Wie in Nederland een andere achternaam wil, kan hiertoe een verzoek indienen bij de screeningsdienst van het ministerie van Justitie en Veiligheid, Justis. Dat kost minimaal 835 euro.
Of dit verzoek gehonoreerd wordt, wordt bepaald in hoeverre diegene last heeft van de achternaam. Als je bijvoorbeeld "Poepjes" heet, hoef je niet te bewijzen dat je van deze achternaam last ondervindt, zo schrijft NU.nl. Maar bij achternamen die hun oorsprong hebben in het koloniale verleden van Nederland, is ook een psychologisch onderzoek verplicht. En dat kost flink wat geld.

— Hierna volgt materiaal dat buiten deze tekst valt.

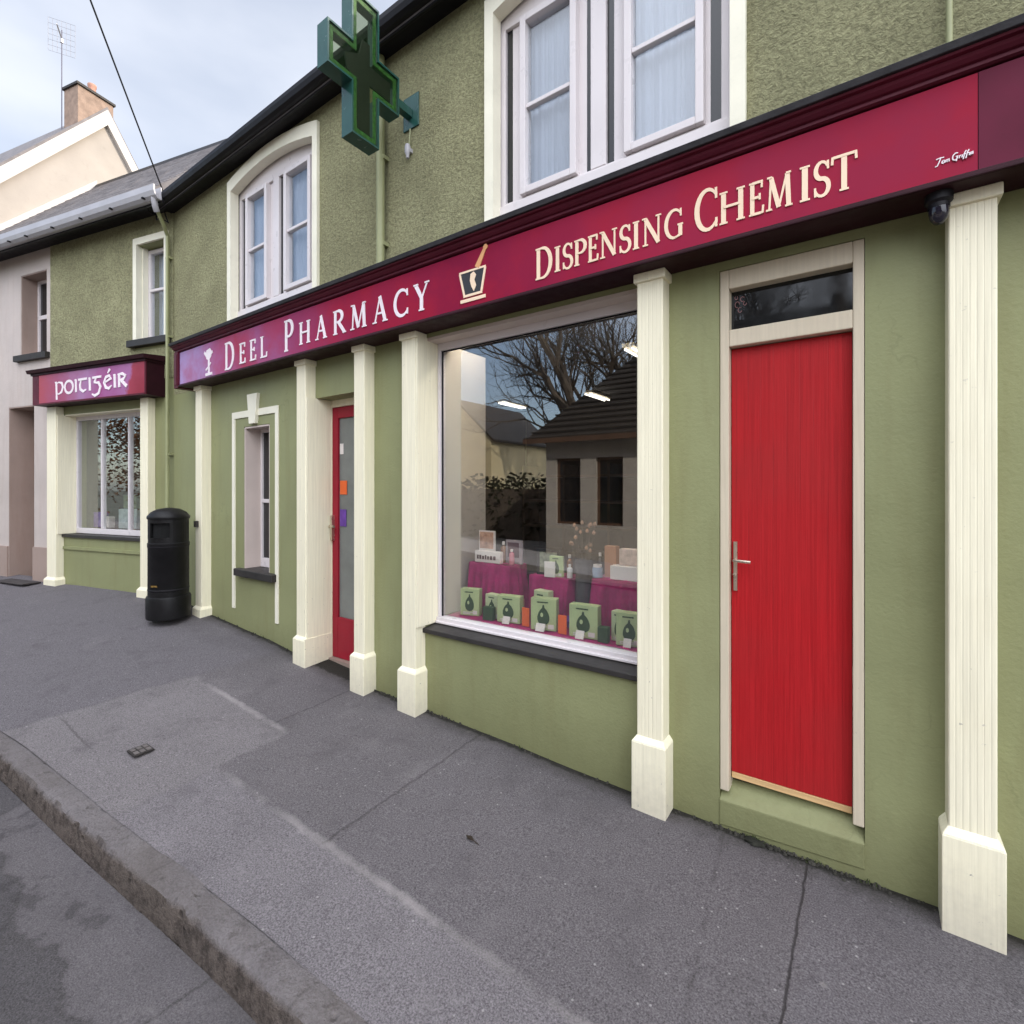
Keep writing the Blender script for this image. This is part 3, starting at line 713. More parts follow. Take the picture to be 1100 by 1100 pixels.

Zo'n verzoek en onderzoek kunnen samen duizenden euro's kosten. Als het verzoek vervolgens wordt afgewezen, ben je al dat geld alsnog kwijt.
Samenwerking met andere gemeenten
In de motie staat dat er samen met Amsterdam, Rotterdam, Den Haag en het Rijk gekeken moet worden worden of het mogelijk is om dergelijke naamsveranderingen kosteloos te maken. Ook de kosten van het psychologische onderzoek zouden wat betreft de Utrechtse gemeenteraad vergoed moeten worden.
Om die reden wil Utrecht weten hoeveel inwoners hun achternaam zouden willen veranderen en of de gemeente hiervoor zelf de kosten kan opbrengen. Het onderzoek hiernaar is op initiatief van de Utrechtse gemeenteraad, die in juli een motie hierover aannam.